Per esempio, nella foto qui sopra ho notato solo dopo il chiodo in basso a destra. Ma ho anche deciso di fregarmene lasciandolo lì dov’è (anche la piccola roccia è fastidiosa, perché rende tutto meno “minimal” come avrebbe dovuto essere nella mia mente). C’è chi storce il naso davanti a questa assenza di perfezione, chi invece apprezza.
In fotografia naturalistica scegliere una foto da una serie può essere più difficile che nel reportage, dove, ogni minuto che passa, muta la scena e la situazione che abbiamo fotografato e, quindi, ogni scatto ha probabilmente da dire qualcosa di diverso. Questo vale per soggetti statici, ovviamente, non se sto fotografando una scena d’azione che coinvolge degli animali. Lì si possono usare tecniche di selezione simili al reportage, interrogandosi su quale immagine comunichi più cose, o dia un senso di maggiore coinvolgimento dello spettatore, tanto per dirne una.

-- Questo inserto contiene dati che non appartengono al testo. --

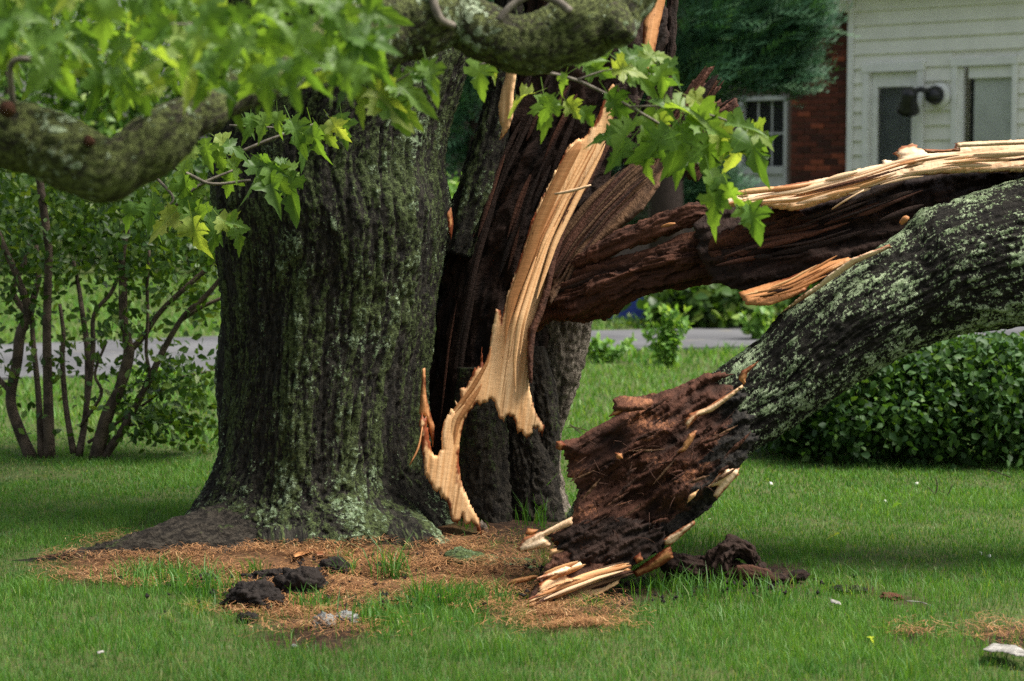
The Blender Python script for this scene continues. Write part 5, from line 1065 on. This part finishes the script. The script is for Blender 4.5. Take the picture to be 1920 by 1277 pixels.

Per il resto, non mi fisso su cose come la regola dei terzi, la sezione aurea, la presenza di minimi punti di luce bruciata (se sono minimi…) o di ombra illeggibile. Ho scritto tantissimi articoli su questi temi e ora non voglio dire che non credo nelle cose che ho scritto, ma solo che scelgo di non prendermi tante brutte malattie del foto amatore alle prime o alle seconde e terze armi.
Altre volte, ho notato ripercorrendo il mio percorso fotografico in questi giorni, ho scartato una fotografia nel timore che non venisse capita. Che cavolata. Oggi che sono un pò più matura sento che bisogna fregarsene. All’inizio postavo spesso le mie foto sui forum e ricevevo alcune volte commenti che mi suggerivano una composizione diversa o mi chiedevano perché avevo scelto proprio quella, nonostante la sempre imperante regola dei terzi suggerisse di fare diversamente. Una scocciatura. Odio questa mancanza di libertà in fotografia e la rifiuto.
I tutorial sulla composizione, per esempio, sono una cosa che serve a chi inizia, a chi -diciamocelo- fa foto che fanno proprio schifo. Questa persona ha bisogno di incardinarsi, di dare delle regole alla propria sregolatezza, al suo fotografare a casaccio. Ma dopo passa. Una volta che fate foto che non fanno più schifo, fotografate come vi pare, dico io.
Poi c’è da dire una cosa: alcune foto vanno buttate, senza se e senza ma. Alcune volte ho tentato di ottenere qualcosa senza riuscirci, e mi sono portata a casa una serie di tentativi. Tentativi, appunto, e come tali dovete prenderli. Esercizi per la prossima volta, cose che devono essere rifatte meglio, magari documentandosi su come farle tecnicamente (visto che da sé non ci si è riusciti), o solo cercando ispirazione in come le ha fatte qualcun altro (senza per questo rifarle uguali, s’intende).
Io di foto ne ho buttate tantissime, anche se questo è dovuto più alla mancanza di ordine nell’archiviarle che ad altro. Non sono diligente da questo punto di vista. Torno a casa, quando ho tempo le scarico e le guardo sommariamente, se c’è qualche “capolavoro” (virgolettato eh…) ci metto mani subito con Lightroom e condivido, altrimenti ciao-ciao cartellina Windows. Un giorno ci tornerò, mi dico.
Sbagliato procedere così, lo sconsiglio e io stessa mi bacchetto le mani e d’ora in avanti farò diversamente. Ora che ho un occhio fotografico più allenato posso permettermi di valutare subito cosa c’è da conservare e cosa da eliminare. Magari attenderò solo qualche settimana, per allontanare la selezione delle foto dal mio “momento emotivo“. È quello di cui parlavo all’inizio del post: meglio fare passare tempo dalla sessione fotografica, altrimenti teniamo ancora troppo agli scatti fatti. Ci sono costati tempo, energie, investimenti in denaro, pianificazioni dell’uscita fotografica. Il giorno dopo non siamo ancora pronti a ingoiare il rospetto e vedere che, alla fine, non c’è proprio niente da salvare.
Sono rischi del mestiere, signori miei, soprattutto in fotografia naturalistica d’appostamento. Me ne sono già fatta una ragione e vado avanti benissimo.
Vi lascio ancora qualche fotina e vi saluto, grazie di avermi (forse, spero) letto. Ciao!